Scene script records

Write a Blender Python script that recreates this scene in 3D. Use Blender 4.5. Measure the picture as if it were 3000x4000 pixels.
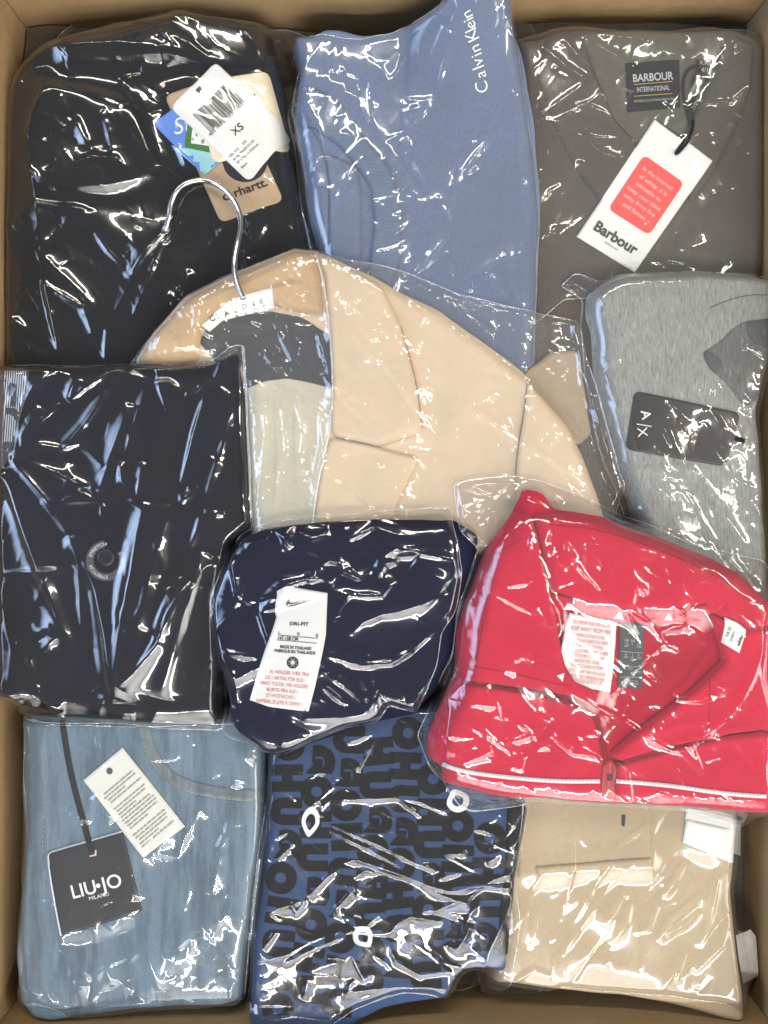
import bpy, bmesh, math, random
import numpy as np
from mathutils import Vector

for o in list(bpy.data.objects):
    bpy.data.objects.remove(o)
SC = bpy.context.scene
COL = SC.collection
S = 0.0002          # metres per photo pixel on the level of the cloth
HC = 0.75           # camera height above that level

# ------------------------------------------------------------------ camera, world, lamps, exposure
cd = bpy.data.cameras.new('camera'); cam = bpy.data.objects.new('camera', cd); COL.objects.link(cam)
cam.location = (0, 0, HC); cam.rotation_euler = (0, 0, 0)
cd.sensor_fit = 'VERTICAL'; cd.sensor_height = 24.0
cd.lens = 12.0 / (0.4 / HC); cd.clip_start = 0.01; cd.clip_end = 50
SC.camera = cam
W = bpy.data.worlds.new('World'); SC.world = W; W.use_nodes = True
W.node_tree.nodes['Background'].inputs[0].default_value = (0.95, 0.97, 1.0, 1)
W.node_tree.nodes['Background'].inputs[1].default_value = 0.14
SC.view_settings.view_transform = 'Standard'; SC.view_settings.look = 'None'
SC.view_settings.exposure = -0.40; SC.view_settings.gamma = 1.0
SC.cycles.max_bounces = 8; SC.cycles.diffuse_bounces = 3; SC.cycles.glossy_bounces = 3
SC.cycles.transparent_max_bounces = 24; SC.cycles.transmission_bounces = 4
SC.cycles.use_denoising = True; SC.cycles.use_adaptive_sampling = False
SC.cycles.caustics_reflective = False; SC.cycles.caustics_refractive = False
SC.cycles.sample_clamp_indirect = 4.0

def lamp(name, loc, target, sx, sy, radiance, color):
    d = bpy.data.lights.new(name, 'AREA'); d.shape = 'RECTANGLE'; d.size = sx; d.size_y = sy
    d.energy = radiance * math.pi * sx * sy; d.color = color
    o = bpy.data.objects.new(name, d); COL.objects.link(o); o.location = loc
    # brightest in the middle and fading to its rim, as a curtained window or a diffused tube does
    d.use_nodes = True; nt = d.node_tree; em = nt.nodes['Emission']
    g = nt.nodes.new('ShaderNodeNewGeometry'); sp = nt.nodes.new('ShaderNodeSeparateXYZ'); nt.links.new(g.outputs['Parametric'], sp.inputs[0]); prev = None
    for k in (0, 1):
        a = nt.nodes.new('ShaderNodeMath'); a.operation = 'SUBTRACT'; a.inputs[0].default_value = 1.0; nt.links.new(sp.outputs[k], a.inputs[1])
        b = nt.nodes.new('ShaderNodeMath'); b.operation = 'MULTIPLY'; nt.links.new(sp.outputs[k], b.inputs[0]); nt.links.new(a.outputs[0], b.inputs[1])
        c = nt.nodes.new('ShaderNodeMath'); c.operation = 'MULTIPLY'; nt.links.new(b.outputs[0], c.inputs[0]); c.inputs[1].default_value = 6.0
        if prev is not None:
            m = nt.nodes.new('ShaderNodeMath'); m.operation = 'MULTIPLY'; nt.links.new(prev, m.inputs[0]); nt.links.new(c.outputs[0], m.inputs[1]); prev = m.outputs[0]
        else: prev = c.outputs[0]
    nt.links.new(prev, em.inputs['Strength'])
    o.rotation_euler = (Vector(target) - Vector(loc)).to_track_quat('-Z', 'Y').to_euler()
    return o
WARM = (1.0, 0.93, 0.80); COOL = (0.50, 0.68, 1.0); NEUT = (1.0, 0.97, 0.92)
# the room: a wide bright opening behind the viewer, a window to the left, slim ceiling tubes
lamp('daylight_opening', (0.2, -2.2, 1.6), (0.1, -0.2, 0), 3.0, 1.8, 4.4, NEUT)
lamp('side_light', (-2.0, 0.2, 1.3), (0, 0, 0), 1.9, 1.4, 6.6, COOL)
lamp('side_light', (2.3, -0.9, 1.35), (0, -0.1, 0), 1.9, 1.5, 5.6, NEUT)  # added broad light from the right, for the gleams on the folds
lamp('ceiling_lamp', (0.3, -1.5, 1.95), (0.3, -0.9, 0), 2.2, 0.08, 80, NEUT)
lamp('ceiling_lamp', (1.9, 0.1, 1.95), (0.9, 0.1, 0), 0.09, 2.0, 80, WARM)
lamp('ceiling_lamp', (-0.2, 1.55, 1.95), (-0.2, 0.9, 0), 2.2, 0.08, 80, WARM)

# ------------------------------------------------------------------ materials
def mk(name):
    m = bpy.data.materials.new(name); m.use_nodes = True
    nt = m.node_tree; nt.nodes.clear()
    out = nt.nodes.new('ShaderNodeOutputMaterial')
    return m, nt, out
def L(nt, a, b): nt.links.new(a, b)

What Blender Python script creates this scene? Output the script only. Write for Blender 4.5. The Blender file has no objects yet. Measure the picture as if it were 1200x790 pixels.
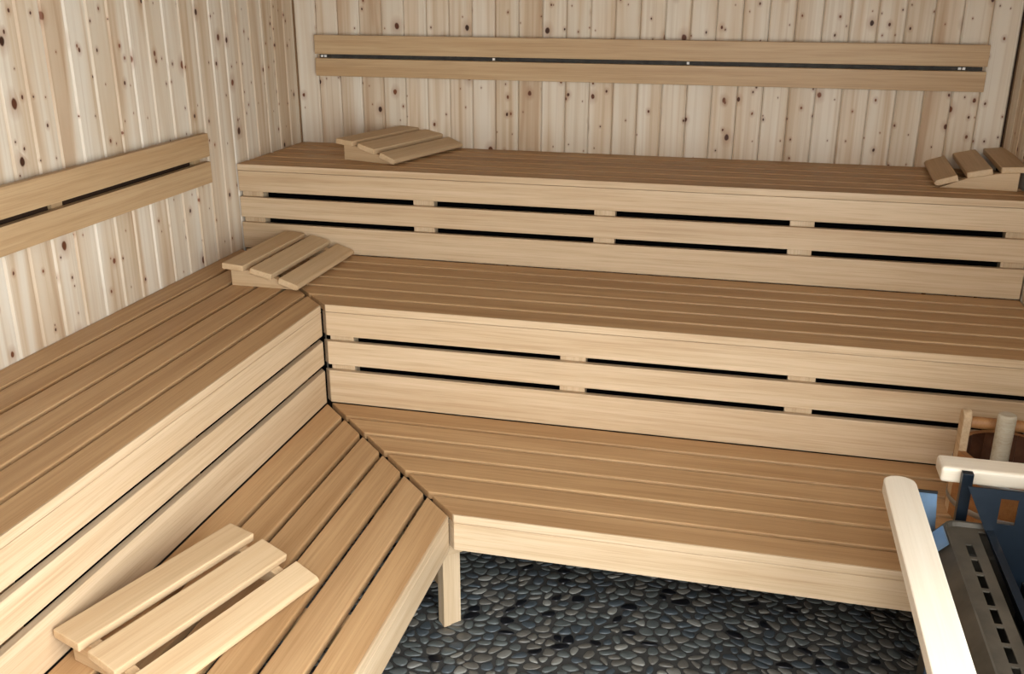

* _STATED TASK_
Set the entries down again exactly. Do not include the images.

* _THE ANSWER_
Write a Blender Python script that recreates this scene in 3D. Use Blender 4.5. Measure the picture as if it were 3000x4000 pixels.
import bpy, bmesh, math, random
import numpy as np
from mathutils import Vector

for o in list(bpy.data.objects):
    bpy.data.objects.remove(o)
SC = bpy.context.scene
COL = SC.collection
S = 0.0002          # metres per photo pixel on the level of the cloth
HC = 0.75           # camera height above that level

# ------------------------------------------------------------------ camera, world, lamps, exposure
cd = bpy.data.cameras.new('camera'); cam = bpy.data.objects.new('camera', cd); COL.objects.link(cam)
cam.location = (0, 0, HC); cam.rotation_euler = (0, 0, 0)
cd.sensor_fit = 'VERTICAL'; cd.sensor_height = 24.0
cd.lens = 12.0 / (0.4 / HC); cd.clip_start = 0.01; cd.clip_end = 50
SC.camera = cam
W = bpy.data.worlds.new('World'); SC.world = W; W.use_nodes = True
W.node_tree.nodes['Background'].inputs[0].default_value = (0.95, 0.97, 1.0, 1)
W.node_tree.nodes['Background'].inputs[1].default_value = 0.14
SC.view_settings.view_transform = 'Standard'; SC.view_settings.look = 'None'
SC.view_settings.exposure = -0.40; SC.view_settings.gamma = 1.0
SC.cycles.max_bounces = 8; SC.cycles.diffuse_bounces = 3; SC.cycles.glossy_bounces = 3
SC.cycles.transparent_max_bounces = 24; SC.cycles.transmission_bounces = 4
SC.cycles.use_denoising = True; SC.cycles.use_adaptive_sampling = False
SC.cycles.caustics_reflective = False; SC.cycles.caustics_refractive = False
SC.cycles.sample_clamp_indirect = 4.0

def lamp(name, loc, target, sx, sy, radiance, color):
    d = bpy.data.lights.new(name, 'AREA'); d.shape = 'RECTANGLE'; d.size = sx; d.size_y = sy
    d.energy = radiance * math.pi * sx * sy; d.color = color
    o = bpy.data.objects.new(name, d); COL.objects.link(o); o.location = loc
    # brightest in the middle and fading to its rim, as a curtained window or a diffused tube does
    d.use_nodes = True; nt = d.node_tree; em = nt.nodes['Emission']
    g = nt.nodes.new('ShaderNodeNewGeometry'); sp = nt.nodes.new('ShaderNodeSeparateXYZ'); nt.links.new(g.outputs['Parametric'], sp.inputs[0]); prev = None
    for k in (0, 1):
        a = nt.nodes.new('ShaderNodeMath'); a.operation = 'SUBTRACT'; a.inputs[0].default_value = 1.0; nt.links.new(sp.outputs[k], a.inputs[1])
        b = nt.nodes.new('ShaderNodeMath'); b.operation = 'MULTIPLY'; nt.links.new(sp.outputs[k], b.inputs[0]); nt.links.new(a.outputs[0], b.inputs[1])
        c = nt.nodes.new('ShaderNodeMath'); c.operation = 'MULTIPLY'; nt.links.new(b.outputs[0], c.inputs[0]); c.inputs[1].default_value = 6.0
        if prev is not None:
            m = nt.nodes.new('ShaderNodeMath'); m.operation = 'MULTIPLY'; nt.links.new(prev, m.inputs[0]); nt.links.new(c.outputs[0], m.inputs[1]); prev = m.outputs[0]
        else: prev = c.outputs[0]
    nt.links.new(prev, em.inputs['Strength'])
    o.rotation_euler = (Vector(target) - Vector(loc)).to_track_quat('-Z', 'Y').to_euler()
    return o
WARM = (1.0, 0.93, 0.80); COOL = (0.50, 0.68, 1.0); NEUT = (1.0, 0.97, 0.92)
# the room: a wide bright opening behind the viewer, a window to the left, slim ceiling tubes
lamp('daylight_opening', (0.2, -2.2, 1.6), (0.1, -0.2, 0), 3.0, 1.8, 4.4, NEUT)
lamp('side_light', (-2.0, 0.2, 1.3), (0, 0, 0), 1.9, 1.4, 6.6, COOL)
lamp('side_light', (2.3, -0.9, 1.35), (0, -0.1, 0), 1.9, 1.5, 5.6, NEUT)  # added broad light from the right, for the gleams on the folds
lamp('ceiling_lamp', (0.3, -1.5, 1.95), (0.3, -0.9, 0), 2.2, 0.08, 80, NEUT)
lamp('ceiling_lamp', (1.9, 0.1, 1.95), (0.9, 0.1, 0), 0.09, 2.0, 80, WARM)
lamp('ceiling_lamp', (-0.2, 1.55, 1.95), (-0.2, 0.9, 0), 2.2, 0.08, 80, WARM)

# ------------------------------------------------------------------ materials
def mk(name):
    m = bpy.data.materials.new(name); m.use_nodes = True
    nt = m.node_tree; nt.nodes.clear()
    out = nt.nodes.new('ShaderNodeOutputMaterial')
    return m, nt, out
def L(nt, a, b): nt.links.new(a, b)

What Blender Python script creates this scene? Output the script only. Write for Blender 4.5. The Blender file has no objects yet. Measure the picture as if it were 1200x790 pixels.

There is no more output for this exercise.